Entries with scene source code
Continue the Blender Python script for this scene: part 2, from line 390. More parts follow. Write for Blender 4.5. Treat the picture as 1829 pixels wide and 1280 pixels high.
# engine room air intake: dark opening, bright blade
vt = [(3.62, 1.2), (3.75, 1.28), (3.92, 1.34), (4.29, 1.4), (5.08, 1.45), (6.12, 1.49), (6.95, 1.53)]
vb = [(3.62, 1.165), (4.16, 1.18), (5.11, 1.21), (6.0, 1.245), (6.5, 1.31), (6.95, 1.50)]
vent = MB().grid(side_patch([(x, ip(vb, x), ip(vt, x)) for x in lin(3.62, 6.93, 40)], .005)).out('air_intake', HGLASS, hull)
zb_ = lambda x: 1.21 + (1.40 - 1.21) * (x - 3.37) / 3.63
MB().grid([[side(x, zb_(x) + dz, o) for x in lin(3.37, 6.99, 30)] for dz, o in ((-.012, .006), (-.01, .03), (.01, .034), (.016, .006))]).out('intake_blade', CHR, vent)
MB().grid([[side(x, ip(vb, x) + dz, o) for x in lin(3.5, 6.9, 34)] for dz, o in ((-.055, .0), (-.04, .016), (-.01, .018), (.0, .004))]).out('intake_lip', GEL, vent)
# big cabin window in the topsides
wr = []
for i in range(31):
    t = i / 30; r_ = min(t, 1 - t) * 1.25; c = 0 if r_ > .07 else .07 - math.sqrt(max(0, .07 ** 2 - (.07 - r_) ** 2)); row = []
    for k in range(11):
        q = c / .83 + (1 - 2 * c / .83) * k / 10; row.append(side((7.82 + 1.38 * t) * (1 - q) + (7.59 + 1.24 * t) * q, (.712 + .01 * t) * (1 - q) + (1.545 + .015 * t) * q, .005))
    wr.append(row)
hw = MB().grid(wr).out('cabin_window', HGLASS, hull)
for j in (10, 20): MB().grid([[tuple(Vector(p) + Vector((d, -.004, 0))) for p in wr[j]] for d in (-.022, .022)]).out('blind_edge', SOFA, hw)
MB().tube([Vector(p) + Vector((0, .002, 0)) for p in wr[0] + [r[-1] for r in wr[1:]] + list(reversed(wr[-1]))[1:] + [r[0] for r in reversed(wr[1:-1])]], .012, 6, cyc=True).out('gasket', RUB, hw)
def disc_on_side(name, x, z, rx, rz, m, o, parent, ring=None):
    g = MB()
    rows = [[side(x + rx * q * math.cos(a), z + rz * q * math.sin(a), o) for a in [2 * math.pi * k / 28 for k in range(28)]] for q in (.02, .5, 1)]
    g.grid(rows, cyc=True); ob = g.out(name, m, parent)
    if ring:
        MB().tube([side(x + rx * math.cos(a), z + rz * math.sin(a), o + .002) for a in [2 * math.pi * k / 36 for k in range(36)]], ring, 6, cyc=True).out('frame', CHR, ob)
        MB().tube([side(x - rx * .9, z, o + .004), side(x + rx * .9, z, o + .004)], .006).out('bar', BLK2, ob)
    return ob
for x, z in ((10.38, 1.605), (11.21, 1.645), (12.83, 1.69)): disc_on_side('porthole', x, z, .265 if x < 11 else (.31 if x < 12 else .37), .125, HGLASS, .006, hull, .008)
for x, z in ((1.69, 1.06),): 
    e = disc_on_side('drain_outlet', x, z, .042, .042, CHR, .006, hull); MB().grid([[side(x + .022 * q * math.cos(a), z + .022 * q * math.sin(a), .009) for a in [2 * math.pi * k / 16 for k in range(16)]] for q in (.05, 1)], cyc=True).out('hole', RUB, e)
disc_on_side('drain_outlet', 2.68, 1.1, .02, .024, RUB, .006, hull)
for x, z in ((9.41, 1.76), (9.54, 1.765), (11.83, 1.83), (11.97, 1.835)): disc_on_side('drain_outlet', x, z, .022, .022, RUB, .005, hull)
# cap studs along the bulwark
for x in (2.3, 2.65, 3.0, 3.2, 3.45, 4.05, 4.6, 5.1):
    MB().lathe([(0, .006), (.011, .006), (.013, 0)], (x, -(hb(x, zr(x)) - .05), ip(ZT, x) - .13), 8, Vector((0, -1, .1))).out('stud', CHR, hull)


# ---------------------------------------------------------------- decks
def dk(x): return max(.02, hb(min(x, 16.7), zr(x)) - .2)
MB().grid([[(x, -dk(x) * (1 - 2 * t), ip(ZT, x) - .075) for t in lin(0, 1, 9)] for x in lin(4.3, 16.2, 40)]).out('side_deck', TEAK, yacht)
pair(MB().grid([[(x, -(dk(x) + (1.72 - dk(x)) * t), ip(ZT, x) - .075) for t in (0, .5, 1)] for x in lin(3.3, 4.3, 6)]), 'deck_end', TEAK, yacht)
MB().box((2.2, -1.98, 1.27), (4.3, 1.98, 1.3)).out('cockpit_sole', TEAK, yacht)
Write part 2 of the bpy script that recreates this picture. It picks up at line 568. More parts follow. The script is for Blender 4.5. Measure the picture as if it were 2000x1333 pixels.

> Task to complete
Within the entries above, report how many lines include "script", and keep the answer to the number.

> The response
2